> _Stored data_
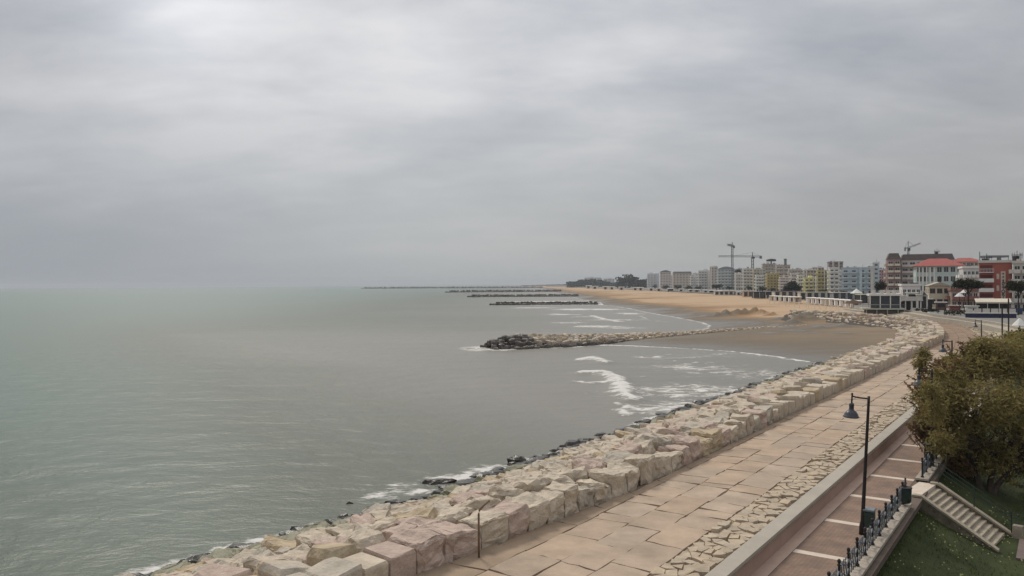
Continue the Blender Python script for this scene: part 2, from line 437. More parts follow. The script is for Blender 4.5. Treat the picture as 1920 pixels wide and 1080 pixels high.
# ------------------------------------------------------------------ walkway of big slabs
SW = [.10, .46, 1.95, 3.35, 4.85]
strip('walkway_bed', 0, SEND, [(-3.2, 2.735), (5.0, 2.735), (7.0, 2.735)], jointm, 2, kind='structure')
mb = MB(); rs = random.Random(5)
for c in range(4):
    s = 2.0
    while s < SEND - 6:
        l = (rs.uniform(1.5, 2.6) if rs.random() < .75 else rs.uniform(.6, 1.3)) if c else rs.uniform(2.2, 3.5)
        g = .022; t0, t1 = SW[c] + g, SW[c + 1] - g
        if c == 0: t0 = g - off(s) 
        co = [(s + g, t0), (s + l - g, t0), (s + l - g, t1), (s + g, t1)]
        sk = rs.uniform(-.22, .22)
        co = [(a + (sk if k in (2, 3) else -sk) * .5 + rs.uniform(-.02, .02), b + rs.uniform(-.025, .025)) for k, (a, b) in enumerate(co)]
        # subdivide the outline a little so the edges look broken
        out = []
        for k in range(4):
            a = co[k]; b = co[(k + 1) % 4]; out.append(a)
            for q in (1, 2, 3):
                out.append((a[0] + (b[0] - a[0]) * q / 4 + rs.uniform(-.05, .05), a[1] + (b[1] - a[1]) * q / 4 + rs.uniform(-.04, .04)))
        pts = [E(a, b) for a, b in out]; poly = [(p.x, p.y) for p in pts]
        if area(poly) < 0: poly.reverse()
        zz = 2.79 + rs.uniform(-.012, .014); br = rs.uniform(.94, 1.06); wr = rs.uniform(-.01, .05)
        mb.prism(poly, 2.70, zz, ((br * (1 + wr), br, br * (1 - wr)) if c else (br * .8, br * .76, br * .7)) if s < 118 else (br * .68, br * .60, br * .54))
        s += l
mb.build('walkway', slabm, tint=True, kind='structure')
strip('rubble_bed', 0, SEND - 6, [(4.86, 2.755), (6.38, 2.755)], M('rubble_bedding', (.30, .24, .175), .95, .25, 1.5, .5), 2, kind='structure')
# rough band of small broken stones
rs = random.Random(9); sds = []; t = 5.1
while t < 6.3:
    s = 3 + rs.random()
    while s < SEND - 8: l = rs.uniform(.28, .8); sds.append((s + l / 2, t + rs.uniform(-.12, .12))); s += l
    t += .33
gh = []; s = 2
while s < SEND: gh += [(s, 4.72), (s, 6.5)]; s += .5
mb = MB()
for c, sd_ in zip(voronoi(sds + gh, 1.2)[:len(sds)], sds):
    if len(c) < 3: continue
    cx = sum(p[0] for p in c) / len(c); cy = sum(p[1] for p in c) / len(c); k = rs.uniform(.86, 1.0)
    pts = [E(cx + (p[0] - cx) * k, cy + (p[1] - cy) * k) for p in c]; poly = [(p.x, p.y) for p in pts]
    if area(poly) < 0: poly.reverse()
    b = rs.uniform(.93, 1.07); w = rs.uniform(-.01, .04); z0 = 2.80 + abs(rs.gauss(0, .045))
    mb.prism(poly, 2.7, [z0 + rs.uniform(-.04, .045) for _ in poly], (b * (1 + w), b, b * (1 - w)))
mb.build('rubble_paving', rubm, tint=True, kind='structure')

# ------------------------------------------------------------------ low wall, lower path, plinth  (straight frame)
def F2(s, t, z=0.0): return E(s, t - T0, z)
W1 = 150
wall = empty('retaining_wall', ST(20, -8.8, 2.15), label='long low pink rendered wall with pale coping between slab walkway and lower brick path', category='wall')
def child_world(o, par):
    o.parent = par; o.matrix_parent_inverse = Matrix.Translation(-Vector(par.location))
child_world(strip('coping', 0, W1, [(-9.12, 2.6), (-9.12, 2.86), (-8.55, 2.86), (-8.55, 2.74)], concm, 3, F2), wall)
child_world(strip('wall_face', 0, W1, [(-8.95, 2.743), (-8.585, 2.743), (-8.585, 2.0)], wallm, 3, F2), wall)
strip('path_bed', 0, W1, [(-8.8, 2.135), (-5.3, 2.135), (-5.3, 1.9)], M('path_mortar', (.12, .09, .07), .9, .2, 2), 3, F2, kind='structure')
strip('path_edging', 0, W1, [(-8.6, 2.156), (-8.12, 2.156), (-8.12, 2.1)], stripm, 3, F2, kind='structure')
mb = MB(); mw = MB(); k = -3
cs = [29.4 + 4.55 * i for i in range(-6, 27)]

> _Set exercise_
Quote each line of the listing exactly, but leave the pictures out.

> _Expected answer_
Continue the Blender Python script for this scene: part 2, from line 437. More parts follow. The script is for Blender 4.5. Treat the picture as 1920 pixels wide and 1080 pixels high.
# ------------------------------------------------------------------ walkway of big slabs
SW = [.10, .46, 1.95, 3.35, 4.85]
strip('walkway_bed', 0, SEND, [(-3.2, 2.735), (5.0, 2.735), (7.0, 2.735)], jointm, 2, kind='structure')
mb = MB(); rs = random.Random(5)
for c in range(4):
    s = 2.0
    while s < SEND - 6:
        l = (rs.uniform(1.5, 2.6) if rs.random() < .75 else rs.uniform(.6, 1.3)) if c else rs.uniform(2.2, 3.5)
        g = .022; t0, t1 = SW[c] + g, SW[c + 1] - g
        if c == 0: t0 = g - off(s) 
        co = [(s + g, t0), (s + l - g, t0), (s + l - g, t1), (s + g, t1)]
        sk = rs.uniform(-.22, .22)
        co = [(a + (sk if k in (2, 3) else -sk) * .5 + rs.uniform(-.02, .02), b + rs.uniform(-.025, .025)) for k, (a, b) in enumerate(co)]
        # subdivide the outline a little so the edges look broken
        out = []
        for k in range(4):
            a = co[k]; b = co[(k + 1) % 4]; out.append(a)
            for q in (1, 2, 3):
                out.append((a[0] + (b[0] - a[0]) * q / 4 + rs.uniform(-.05, .05), a[1] + (b[1] - a[1]) * q / 4 + rs.uniform(-.04, .04)))
        pts = [E(a, b) for a, b in out]; poly = [(p.x, p.y) for p in pts]
        if area(poly) < 0: poly.reverse()
        zz = 2.79 + rs.uniform(-.012, .014); br = rs.uniform(.94, 1.06); wr = rs.uniform(-.01, .05)
        mb.prism(poly, 2.70, zz, ((br * (1 + wr), br, br * (1 - wr)) if c else (br * .8, br * .76, br * .7)) if s < 118 else (br * .68, br * .60, br * .54))
        s += l
mb.build('walkway', slabm, tint=True, kind='structure')
strip('rubble_bed', 0, SEND - 6, [(4.86, 2.755), (6.38, 2.755)], M('rubble_bedding', (.30, .24, .175), .95, .25, 1.5, .5), 2, kind='structure')
# rough band of small broken stones
rs = random.Random(9); sds = []; t = 5.1
while t < 6.3:
    s = 3 + rs.random()
    while s < SEND - 8: l = rs.uniform(.28, .8); sds.append((s + l / 2, t + rs.uniform(-.12, .12))); s += l
    t += .33
gh = []; s = 2
while s < SEND: gh += [(s, 4.72), (s, 6.5)]; s += .5
mb = MB()
for c, sd_ in zip(voronoi(sds + gh, 1.2)[:len(sds)], sds):
    if len(c) < 3: continue
    cx = sum(p[0] for p in c) / len(c); cy = sum(p[1] for p in c) / len(c); k = rs.uniform(.86, 1.0)
    pts = [E(cx + (p[0] - cx) * k, cy + (p[1] - cy) * k) for p in c]; poly = [(p.x, p.y) for p in pts]
    if area(poly) < 0: poly.reverse()
    b = rs.uniform(.93, 1.07); w = rs.uniform(-.01, .04); z0 = 2.80 + abs(rs.gauss(0, .045))
    mb.prism(poly, 2.7, [z0 + rs.uniform(-.04, .045) for _ in poly], (b * (1 + w), b, b * (1 - w)))
mb.build('rubble_paving', rubm, tint=True, kind='structure')

# ------------------------------------------------------------------ low wall, lower path, plinth  (straight frame)
def F2(s, t, z=0.0): return E(s, t - T0, z)
W1 = 150
wall = empty('retaining_wall', ST(20, -8.8, 2.15), label='long low pink rendered wall with pale coping between slab walkway and lower brick path', category='wall')
def child_world(o, par):
    o.parent = par; o.matrix_parent_inverse = Matrix.Translation(-Vector(par.location))
child_world(strip('coping', 0, W1, [(-9.12, 2.6), (-9.12, 2.86), (-8.55, 2.86), (-8.55, 2.74)], concm, 3, F2), wall)
child_world(strip('wall_face', 0, W1, [(-8.95, 2.743), (-8.585, 2.743), (-8.585, 2.0)], wallm, 3, F2), wall)
strip('path_bed', 0, W1, [(-8.8, 2.135), (-5.3, 2.135), (-5.3, 1.9)], M('path_mortar', (.12, .09, .07), .9, .2, 2), 3, F2, kind='structure')
strip('path_edging', 0, W1, [(-8.6, 2.156), (-8.12, 2.156), (-8.12, 2.1)], stripm, 3, F2, kind='structure')
mb = MB(); mw = MB(); k = -3
cs = [29.4 + 4.55 * i for i in range(-6, 27)]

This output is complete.